-- BEGIN MATERIAL --

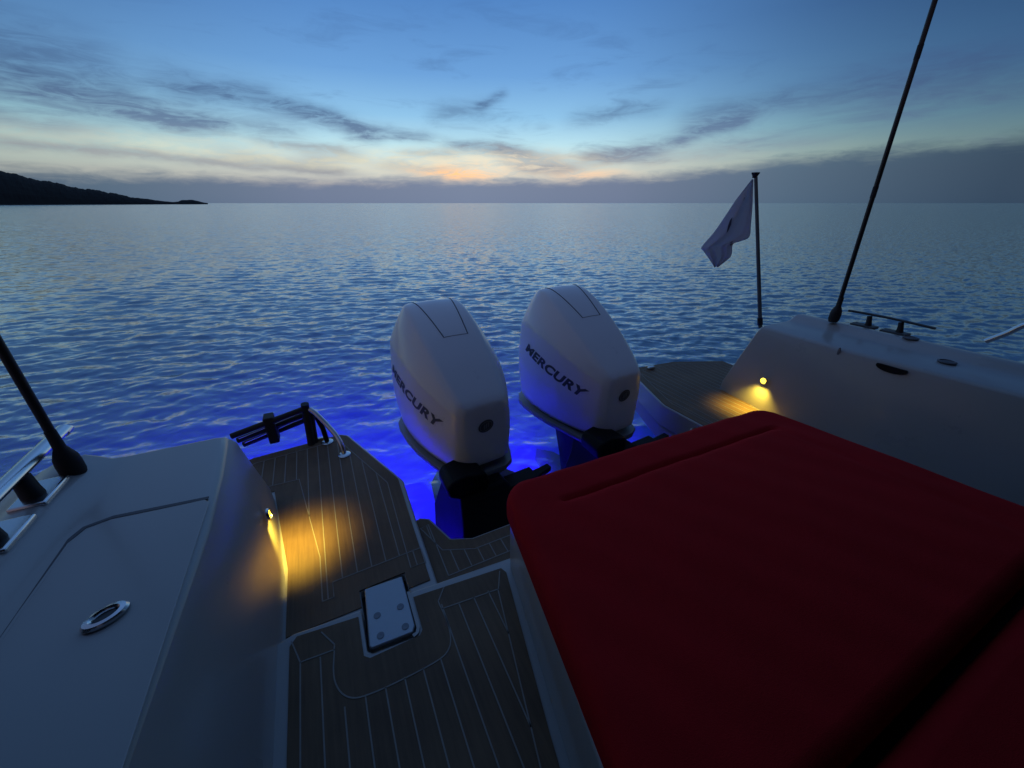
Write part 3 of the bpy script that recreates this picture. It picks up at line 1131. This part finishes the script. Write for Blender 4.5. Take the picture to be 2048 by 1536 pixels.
def flag():
    # left and right outline of the drooping cloth, top to bottom, as metres in the flag's own plane
    hoist = Vector((2.90, 1.98, .17))
    n_ = Vector((.83, .56, 0)).normalized()       # plane normal
    out_l = [(1504, 358), (1490, 376), (1472, 400), (1450, 433), (1427, 466), (1403, 494), (1406, 502), (1418, 517), (1430, 533)]
    out_r = [(1507, 359), (1506, 382), (1505, 412), (1502, 448), (1498, 474), (1480, 482), (1466, 488), (1462, 512), (1436, 534)]

    def onplane(px, py):
        d_ = cam_ray(px, py)
        k = hoist.dot(n_) / d_.dot(n_)
        return d_ * k
    A = smooth_path([onplane(*p) for p in out_l], 5)
    B = smooth_path([onplane(*p) for p in out_r], 5)
    bm = bmesh.new()
    rows_ = []
    nu = 22
    for i, (a, b) in enumerate(zip(A, B)):
        row = []
        v = i / (len(A) - 1)
        for k in range(nu + 1):
            s = k / nu
            p = a.lerp(b, s)
            w = .034 * math.sin(s * 9 + v * 3.2 + .6) * (.25 + v) * (1 - .4 * s) + .022 * math.sin(s * 4 - v * 7) + .012 * math.sin(s * 21 + v * 9) * v
            row.append(bm.verts.new(p + n_ * w - fp.location))
        rows_.append(row)
    for a, b in zip(rows_, rows_[1:]):
        for k in range(nu):
            bm.faces.new((a[k], a[k + 1], b[k + 1], b[k]))
    bmesh.ops.remove_doubles(bm, verts=bm.verts[:], dist=.0002)
    m, nt, out = mat('pale_flag_cloth')
    b_ = N(nt, 'ShaderNodeBsdfPrincipled', Roughness=.8)
    tc_ = N(nt, 'ShaderNodeTexCoord')
    no = N(nt, 'ShaderNodeTexNoise', Scale=9.0, Detail=3)
    nt.links.new(tc_.outputs['Object'], no.inputs[0])
    r_ = N(nt, 'ShaderNodeValToRGB')
    r_.color_ramp.elements[0].color = (.62, .61, .68, 1)
    r_.color_ramp.elements[1].color = (.74, .73, .78, 1)
    nt.links.new(no.outputs['Fac'], r_.inputs[0])
    nt.links.new(r_.outputs[0], b_.inputs['Base Color'])
    tl = N(nt, 'ShaderNodeBsdfTranslucent')
    tl.inputs['Color'].default_value = (.7, .69, .75, 1)
    mx_ = N(nt, 'ShaderNodeMixShader')
    mx_.inputs[0].default_value = .6
    nt.links.new(b_.outputs[0], mx_.inputs[1])
    nt.links.new(tl.outputs[0], mx_.inputs[2])
    nt.links.new(mx_.outputs[0], out.inputs['Surface'])
    o = link('flag', mesh('flag', bm), m)
    o.location = fp.location
    sol = o.modifiers.new('cloth', 'SOLIDIFY')
    sol.thickness = .002
    tag(o, 'limp pale lilac flag with a dark mark hanging from its staff', 'flag')
    # the dark device in the middle of the cloth and a small mark at its lower edge
    bvh_bm = bmesh.new()
    bvh_bm.from_mesh(o.data)
    tree = BVHTree.FromBMesh(bvh_bm)
    for pts in ([(1465, 434), (1462, 450), (1456, 463), (1453, 466), (1456, 452), (1460, 440)], [(1459, 486), (1465, 482), (1466, 487), (1461, 492)], [(1488, 396), (1490, 394), (1487, 402)]):
        bm = bmesh.new()
        ring = []
        for p in pts:
            d_ = cam_ray(*p).normalized()
            h = tree.ray_cast(-fp.location, d_)
            if h[0] is None:
                h = [onplane(*p) - fp.location]
            ring.append(h[0] - d_ * .016)
        v1 = [bm.verts.new(p) for p in ring]
        f1 = bm.faces.new(v1)
        ex = bmesh.ops.extrude_face_region(bm, geom=[f1])
        bmesh.ops.translate(bm, verts=[e for e in ex['geom'] if isinstance(e, bmesh.types.BMVert)], vec=n_ * -.0012)
        link('flag_mark', mesh('flag_mark', bm), principled('dark_flag_mark', (.05, .05, .08), .8), o, smooth=False)
    bvh_bm.free()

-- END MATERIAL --

DESCRIPTION OF THE TASK —
Repeat the material above word for word, please, apart from its images.

THE REPLY —
Write part 3 of the bpy script that recreates this picture. It picks up at line 1131. This part finishes the script. Write for Blender 4.5. Take the picture to be 2048 by 1536 pixels.
def flag():
    # left and right outline of the drooping cloth, top to bottom, as metres in the flag's own plane
    hoist = Vector((2.90, 1.98, .17))
    n_ = Vector((.83, .56, 0)).normalized()       # plane normal
    out_l = [(1504, 358), (1490, 376), (1472, 400), (1450, 433), (1427, 466), (1403, 494), (1406, 502), (1418, 517), (1430, 533)]
    out_r = [(1507, 359), (1506, 382), (1505, 412), (1502, 448), (1498, 474), (1480, 482), (1466, 488), (1462, 512), (1436, 534)]

    def onplane(px, py):
        d_ = cam_ray(px, py)
        k = hoist.dot(n_) / d_.dot(n_)
        return d_ * k
    A = smooth_path([onplane(*p) for p in out_l], 5)
    B = smooth_path([onplane(*p) for p in out_r], 5)
    bm = bmesh.new()
    rows_ = []
    nu = 22
    for i, (a, b) in enumerate(zip(A, B)):
        row = []
        v = i / (len(A) - 1)
        for k in range(nu + 1):
            s = k / nu
            p = a.lerp(b, s)
            w = .034 * math.sin(s * 9 + v * 3.2 + .6) * (.25 + v) * (1 - .4 * s) + .022 * math.sin(s * 4 - v * 7) + .012 * math.sin(s * 21 + v * 9) * v
            row.append(bm.verts.new(p + n_ * w - fp.location))
        rows_.append(row)
    for a, b in zip(rows_, rows_[1:]):
        for k in range(nu):
            bm.faces.new((a[k], a[k + 1], b[k + 1], b[k]))
    bmesh.ops.remove_doubles(bm, verts=bm.verts[:], dist=.0002)
    m, nt, out = mat('pale_flag_cloth')
    b_ = N(nt, 'ShaderNodeBsdfPrincipled', Roughness=.8)
    tc_ = N(nt, 'ShaderNodeTexCoord')
    no = N(nt, 'ShaderNodeTexNoise', Scale=9.0, Detail=3)
    nt.links.new(tc_.outputs['Object'], no.inputs[0])
    r_ = N(nt, 'ShaderNodeValToRGB')
    r_.color_ramp.elements[0].color = (.62, .61, .68, 1)
    r_.color_ramp.elements[1].color = (.74, .73, .78, 1)
    nt.links.new(no.outputs['Fac'], r_.inputs[0])
    nt.links.new(r_.outputs[0], b_.inputs['Base Color'])
    tl = N(nt, 'ShaderNodeBsdfTranslucent')
    tl.inputs['Color'].default_value = (.7, .69, .75, 1)
    mx_ = N(nt, 'ShaderNodeMixShader')
    mx_.inputs[0].default_value = .6
    nt.links.new(b_.outputs[0], mx_.inputs[1])
    nt.links.new(tl.outputs[0], mx_.inputs[2])
    nt.links.new(mx_.outputs[0], out.inputs['Surface'])
    o = link('flag', mesh('flag', bm), m)
    o.location = fp.location
    sol = o.modifiers.new('cloth', 'SOLIDIFY')
    sol.thickness = .002
    tag(o, 'limp pale lilac flag with a dark mark hanging from its staff', 'flag')
    # the dark device in the middle of the cloth and a small mark at its lower edge
    bvh_bm = bmesh.new()
    bvh_bm.from_mesh(o.data)
    tree = BVHTree.FromBMesh(bvh_bm)
    for pts in ([(1465, 434), (1462, 450), (1456, 463), (1453, 466), (1456, 452), (1460, 440)], [(1459, 486), (1465, 482), (1466, 487), (1461, 492)], [(1488, 396), (1490, 394), (1487, 402)]):
        bm = bmesh.new()
        ring = []
        for p in pts:
            d_ = cam_ray(*p).normalized()
            h = tree.ray_cast(-fp.location, d_)
            if h[0] is None:
                h = [onplane(*p) - fp.location]
            ring.append(h[0] - d_ * .016)
        v1 = [bm.verts.new(p) for p in ring]
        f1 = bm.faces.new(v1)
        ex = bmesh.ops.extrude_face_region(bm, geom=[f1])
        bmesh.ops.translate(bm, verts=[e for e in ex['geom'] if isinstance(e, bmesh.types.BMVert)], vec=n_ * -.0012)
        link('flag_mark', mesh('flag_mark', bm), principled('dark_flag_mark', (.05, .05, .08), .8), o, smooth=False)
    bvh_bm.free()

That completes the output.